I am a terrible blogger.
There. I've said it. Admitted it.
That's the first step to healing and change, right? Admission?
So, I hardly ever blog...mostly because I don't think anyone really cares to read what I have to say...although, my friend Amy has disputed that on numerous occasions.
It seems that, as of late (and, by "of late" I mean my most recent few posts, not an actual time frame), I have had quite a lot to say. The posts have been long. See, the simple fact is, I have a lot in my brain. Not really a lot of useful information most of the time, but a lot of thoughts at least. And, I do like to write. And, I do, desperately want to be intentional about writing more.
So, here I am, in public committing to blog more. (Question: If you make a commitment in public and no one is there to hear it, is it a real commitment?) Really, my hope in blogging the things I'm thinking these days is to spur discussion. Outside of the Bible and what it clearly defines, there isn't a whole lot that I am dogmatic about...at least, I don't think there is...I guess we'll find out should this here blog actually spur discussion. I love debate and discussion - within the boundaries of respect and honor - and I have some people in my life these days who exhort me to greater depths of thought on the things of the Lord...and I couldn't be more grateful for them.
The other main impetus in my new drive to blog more is my upcoming trip to Israel.
I am a journal-er when I travel...not so much when I'm at home. I will write like mad while I'm gone...and plan to turn at least some of those pages into blog posts. I'll even post some in the next 3 weeks or so until I leave.

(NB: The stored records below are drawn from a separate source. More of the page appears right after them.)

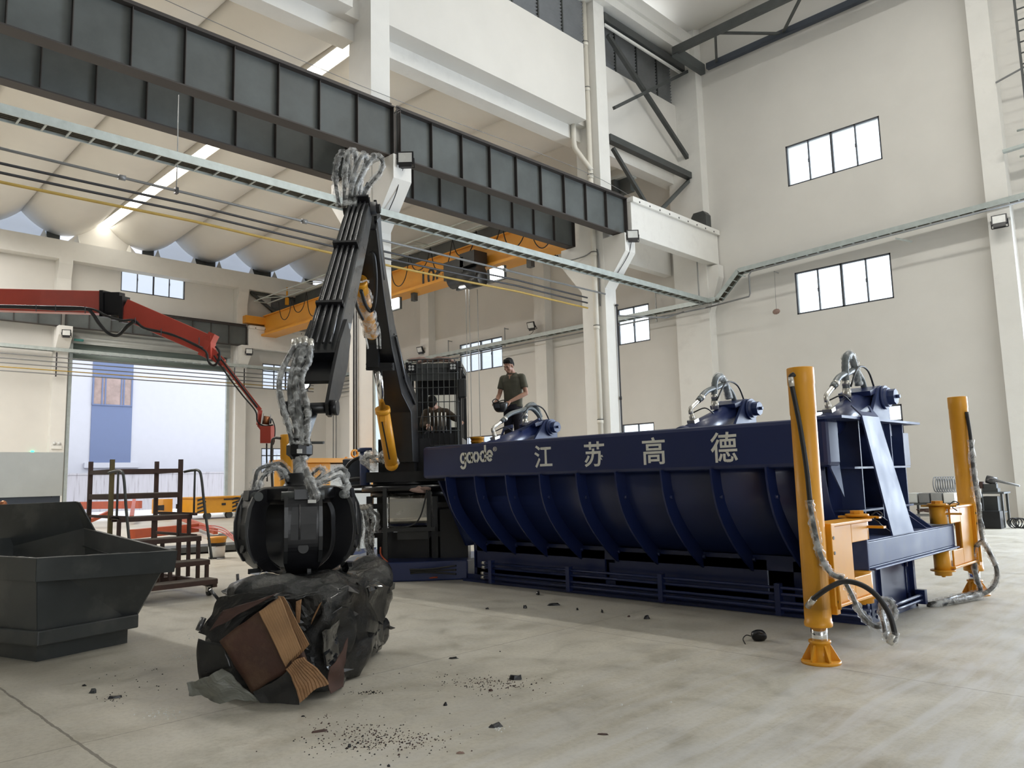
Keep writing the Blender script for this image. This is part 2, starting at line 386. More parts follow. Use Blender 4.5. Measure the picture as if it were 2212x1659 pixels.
# side wall to the right (never in view) with its big open door, and the wall behind
holed_wall('wall_right', 'X', 11.0, 11.3, -45, YB+.3, 0, 20, [(-6, 2, 0.0, 8.0)], 'wall')
struct(MB().box((XL-.3, -45.3, 0), (12, -45.0, 20)), 'wall_front', 'wall')

wi = 0
def window(axis, c, u0, u1, z0, z1, cols, trans=None):
    global wi; wi += 1
    def P(u, z, d): return (c+d, u, z) if axis == 'X' else (u, c+d, z)
    fr = MB(); t = .05
    def b(ua, ub, za, zb, d0=.02, d1=.10): fr.box(P(ua, za, d0 if axis == 'Y' else -d1), P(ub, zb, d1 if axis == 'Y' else -d0))
    b(u0, u1, z0, z0+t); b(u0, u1, z1-t, z1); b(u0, u0+t, z0, z1); b(u1-t, u1, z0, z1)
    for i in range(1, cols):
        u = u0+(u1-u0)*i/cols; w = .035 if i*2 == cols else .018; b(u-w, u+w, z0, z1)
    if trans: b(u0, u1, trans-.03, trans+.03)
    o = struct(fr, 'window_%d' % wi, 'winframe')
    g = MB(); s = .06 if axis == 'Y' else -.06
    g.box(P(u0+.03, z0+.03, s), P(u1-.03, z1-.03, s+.006))
    g.build('window_pane', 'glass', o)
    la = MB()
    for i in range(1, cols):
        if i*2 != cols:
            u = u0+(u1-u0)*i/cols; la.box(P(u-.03, (z0+z1)/2-.06, s*.2), P(u+.03, (z0+z1)/2+.06, s*.6))
    if la.v: la.build('window_latch', 'winframe', o)
    return o
for i, (u0, u1, z0, z1) in enumerate(LW): window('X', XL, u0, u1, z0, z1, 4, z1-.42 if i in (1, 2) else None)
for i, (u0, u1, z0, z1) in enumerate(BW): window('Y', YB, u0, u1, z0, z1, 4, z1-.50 if i in (2, 3, 4, 6, 7, 8, 5) else None)

# roller door: jambs, hood and the part of the curtain still hanging down
dr = MB()
for y in (11.05, 18.9): dr.box((XL-.05, y, 0), (XL+.10, y+.15, 9.0))
d1 = struct(dr, 'door_1', 'galv')
cu = MB()
def slat(u, v):
    z = 7.78+u*1.25; return V((XL-.12+.028*math.sin(z*2*PI/.34), 11.1+v*7.9, z))
cu.grid(slat, 44, 1); cu.build('shutter_curtain', 'green', d1, solid=.01)
hood = MB()
def hd(u, v):
    z = 8.55+u*.75; return V((XL+.16+.02*math.sin(z*2*PI/.25), 11.05+v*8.0, z))
hood.grid(hd, 30, 1); hood.build('shutter_hood', 'shutter', d1, solid=.02)
MB().cyl((XL+.08, 11.2, 8.75), (XL+.08, 11.62, 8.75), .11).build('shutter_motor', 'teal', d1)

# columns of the arcade between the bays, with corbels for the crane girders, and the wall pilasters
def column(name, y, top):
    mb = MB(); mb.box((-15.75, y-.28, 0), (-14.80, y+.28, top))
    o = struct(mb, name, 'wallw')
    for sx, x0, x1 in ((1, -14.80, -13.95), (-1, -15.75, -16.60)):
        MB().prism([(x0, y-.26, 7.45), (x0, y-.26, 9.08), (x1, y-.26, 9.08), (x1, y-.26, 8.50)], (0, .52, 0)).build('corbel', 'wallw', o)
    return o
for y in (1.64, 10.60, 19.50): column('column', y, 19.0)
struct(MB().box((-15.75, 24.75, 0), (-14.35, YB, 19)).prism([(-14.35, 24.8, 7.3), (-14.35, 24.8, 9.05), (-13.9, 24.8, 9.05), (-13.9, 24.8, 8.6)], (0, .35, 0)), 'pilaster', 'wallw')
struct(MB().box((-5.32, 24.72, 0), (-4.76, YB, 19)), 'pilaster', 'wallw')
for x in (-30.85, -22.75):
    struct(MB().box((x-.33, 24.75, 0), (x+.33, YB, 13.4)), 'pilaster', 'wallw')
for y in (1.64, 10.60, 19.56):
    p = struct(MB().box((XL, y-.31, 0), (XL+.42, y+.31, 12.5)), 'pilaster', 'wallw')
    MB().prism([(XL+.42, y-.29, 7.9), (XL+.42, y-.29, 9.2), (XL+1.05, y-.29, 9.2), (XL+1.05, y-.29, 8.75)], (0, .58, 0)).build('corbel', 'wallw', p)
    MB().prism([(XL+.42, y-.3, 11.6), (XL+.42, y-.3, 12.5), (XL+.62, y-.3, 12.5), (XL+.62, y-.3, 12.3)], (0, .6, 0)).build('corbel', 'wallw', p)
struct(MB().box((XL, -45, 12.5), (XL+.62, YB, 13.42)), 'beam', 'wallw')
# white concrete crane beams of the last field
def pcbeam(x, y0, y1):
    mb = MB(); mb.box((x-.17, y0, 9.12), (x+.17, y1, 10.22)); mb.box((x-.27, y0, 10.22), (x+.27, y1, 10.40))
    o = struct(mb, 'beam', 'wallw', bevel=.015)
    h = MB()
    for i in range(9):
        yy = y0+.35+(y1-y0-.6)*i/8.3
        h.cyl((x+.26, yy, 10.27), (x+.275, yy, 10.27), .032, n=10)
    h.build('bolt_hole', 'black', o); return o
pcbeam(-14.22, 19.78, 25.15); pcbeam(-16.28, 19.78, 25.15); pcbeam(-40.42, 19.82, 25.15)

# solid wall above the arcade: parapet panel, louvre band, top beam; edge beam of the lower roof
for y0, y1, xf in ((-45, 1.36, -14.95), (1.92, 10.32, -14.95), (10.88, 19.22, -14.95), (19.78, 25.2, -15.30)):
    struct(MB().box((-15.62, y0, 13.0), (xf, y1-(.42 if xf > -15 else 0), 15.63)).box((-15.62, y1-.42, 13.0), (-15.3, y1, 15.63)), 'wall_clerestory', 'wall')
    struct(MB().box((-16.05, y0, 12.55), (-15.55, y1, 13.05)), 'beam', 'wallw')
    lv = MB(); fr = MB(); zz = 15.66; xx = xf-.16
    while zz < 17.25:
        lv.obox((xx, (y0+y1)/2, zz), (.030, 0, .030), (0, (y1-y0)/2-.12, 0), (-.004, 0, .004)); zz += .118
    n = max(3, round((y1-y0)/1.28))
    for i in range(n+1): yy = y0+.12+(y1-y0-.24)*i/n; fr.box((xx-.05, yy-.025, 15.63), (xx+.05, yy+.025, 17.3))
    fr.box((xx-.12, y0, 15.63), (xx-.09, y1, 17.3))
    o = tag(lv.build('louvre_band', 'louvre'), {(-45): 'grey louvre band high over the arcade, off to the far left', 1.92: 'grey louvre band high over the arcade, left of the tall pipe column field', 10.88: 'grey louvre band above the cream panel left of the column with downpipe', 19.78: 'grey louvre band behind the steel cross bracing near the corner'}[y0], 'louvre')
    fr.build('louvre_frame', 'steel', o)
struct(MB().box((-15.7, -45, 17.3), (-14.55, YB, 17.62)).box((-15.7, -45, 17.62), (-14.42, YB, 18.15)), 'beam', 'wallw')

# saddle shaped roof shells, ridge joints and end infills
RID = [8.77, 12.12, None, 12.68, 15.96, 19.27, 22.6]
def shell(name, x0, x1, y0, y1, zr, sag, rise, nx=10, ny=18, end=True):
    L = x1-x0
    def fn(u, v):
        t = 2*v-1; k = 2*u-1
        return V((x0+L*u, y0+(y1-y0)*v, zr+rise*(1-k*k)-sag*(1-t*t)))
    o = struct(MB().grid(fn, nx, ny), name, 'vault', loc=(0, 0, 0)); md = o.modifiers.new('solid', 'SOLIDIFY'); md.thickness = .10; md.offset = 1; return o
SH = [(-1.23, 2.10), (2.10, 5.44), (5.44, 8.77), (8.77, 12.12), (12.64, 15.96), (15.96, 19.27), (19.27, 22.60), (22.60, 25.9), (-4.6, -1.23), (-8, -4.6), (-11.4, -8), (-14.8, -11.4)] + [(-14.8-3.4*(i+1), -14.8-3.4*i) for i in range(9)]
for a, b in SH: shell('ceiling', XL-.05, -15.8, a, b, 14.66, .86, .40)
for a, b in [(-14.8+3.4*i, -14.8+3.4*(i+1)) for i in range(-9, 12)]: shell('ceiling', -15.2, 11.4, a, b, 19.1, .86, .40)
# roof light in the slot between two shells: sheet glows in place of the sky, kerbs either side
sk = MB()
for y in (12.08, 12.66): sk.box((XL-.05, y-.02, 14.66), (-15.8, y+.02, 15.75))
sk.box((XL-.10, 12.07, 14.6), (XL-.04, 12.67, 15.75)); sk.box((-15.82, 12.07, 14.0), (-15.76, 12.67, 15.75))
struct(sk, 'ceiling_kerb', 'vault')
def skl(u, v): return V((XL+25.1*u, 12.10+.54*v, 14.675+.40*(1-(2*u-1)**2)))
M['roof_glow'] = emis('glowing_roof_sheet', (1.0, .97, .88), 6.0)
struct(MB().grid(skl, 10, 1), 'ceiling_glow_sheet', 'roof_glow', loc=(0, 0, 0))
struct(MB().grid(lambda u, v: V((XL+25.1*u, 1.85+.5*v, 14.53+.40*(1-(2*u-1)**2))), 10, 1), 'ceiling_glow_sheet', 'roof_glow', loc=(0, 0, 0))  # unseen glowing sheet, added above the rear fill lamp
struct(MB().grid(lambda u, v: V((-15+26*u, 15.55+.5*v, 18.84+.40*(1-(2*u-1)**2))), 10, 1), 'ceiling_glow_sheet', 'roof_glow', loc=(0, 0, 0))  # unseen glowing sheet, added above the near roof lamp
inf = MB(); wd = MB()
hw_ = 3.33/2; fil = MB()
def shz(d): t = 1-min(1, d/hw_); return 14.66-.86*(1-t*t)
for yr in (-1.23, 2.10, 5.44, 8.77, 15.96, 19.27, 22.60):
    for s in (-1, 1):
        for k in range(10):
            d0, d1 = 1.1*k/10, 1.1*(k+1)/10; inf.add([(XL-.06, yr+s*d0, 13.40), (XL-.06, yr+s*d1, 13.40), (XL-.06, yr+s*d1, shz(d1)+.05), (XL-.06, yr+s*d0, shz(d0)+.05)], [(0, 1, 2, 3)])
        fil.box((XL-.10, min(yr+s*1.1, yr+s*(hw_+.01)), 13.40), (XL-.02, max(yr+s*1.1, yr+s*(hw_+.01)), 13.95))
struct(fil, 'wall_gap_shade', 'steel')  # dark boxes standing in for the shaded gap below the shells
struct(inf, 'wall_infill', 'infill', loc=(0, 0, 0))
pl = MB().add([(XL-.03, 12.38-1.75, 13.40), (XL-.03, 12.38+1.75, 13.40), (XL-.03, 12.38+1.3, 13.92), (XL-.03, 12.38+.8, 14.3), (XL-.03, 12.66, 14.72), (XL-.03, 12.1, 14.72), (XL-.03, 12.38-.8, 14.3), (XL-.03, 12.38-1.3, 13.92)], [tuple(range(8))])
struct(pl, 'wall_gable', 'vault', loc=(0, 0, 0))
for a, b in SH[:8]:
    for y, s in ((a+.95, 1), (b-.95, -1)):
        wd.add([(XL+.10, y-.2, 13.42), (XL+.10, y+.2, 13.42), (XL+.5, y, 13.42), (XL+.12, y, 13.42+.55)], [(0, 1, 3), (1, 2, 3), (2, 0, 3), (0, 2, 1)])
struct(wd, 'trim_wedges', 'wallw', loc=(0, 0, 0))

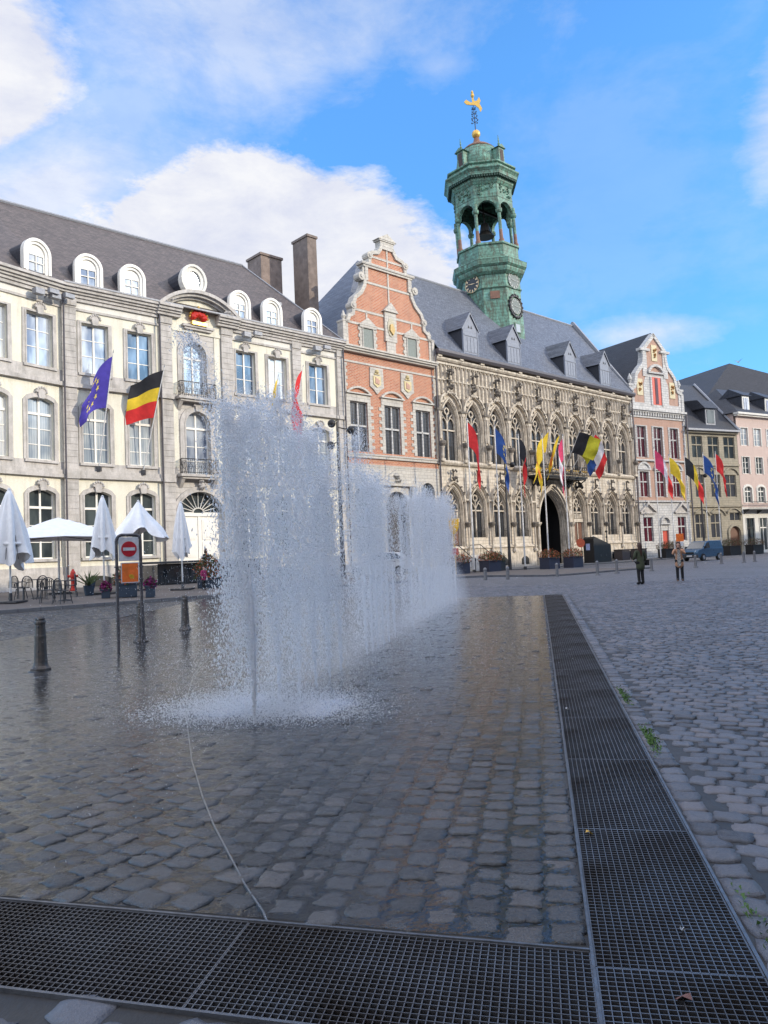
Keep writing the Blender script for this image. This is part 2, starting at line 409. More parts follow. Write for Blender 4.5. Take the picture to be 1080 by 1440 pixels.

On the same topic as this trip to Israel, about five months ago, I had an amazing opportunity to spend two weeks in Jordan. I learned so much in the weeks leading up to that trip that I was afraid I'd need a couple weeks to recover before experiencing all that God had for me on the actual trip. Really, amazing doesn't even begin to cover it. BUT, I journaled all of that as well and will be working on making some of that story blog-able as well. So many people walked that journey with me, or just heard bits and pieces of it in the last few days. It is a ridiculous story of God's provision that left me completely unable to ever again wonder if God loves me. Clearly, He does.
So, here is my new commitment to being a better blogger...Amy, hold me accountable. :)
1 comment:
Yay! I will try the blogger accountability part, though I have been a bit lax in this area lately as well... Maybe we can spur one another on?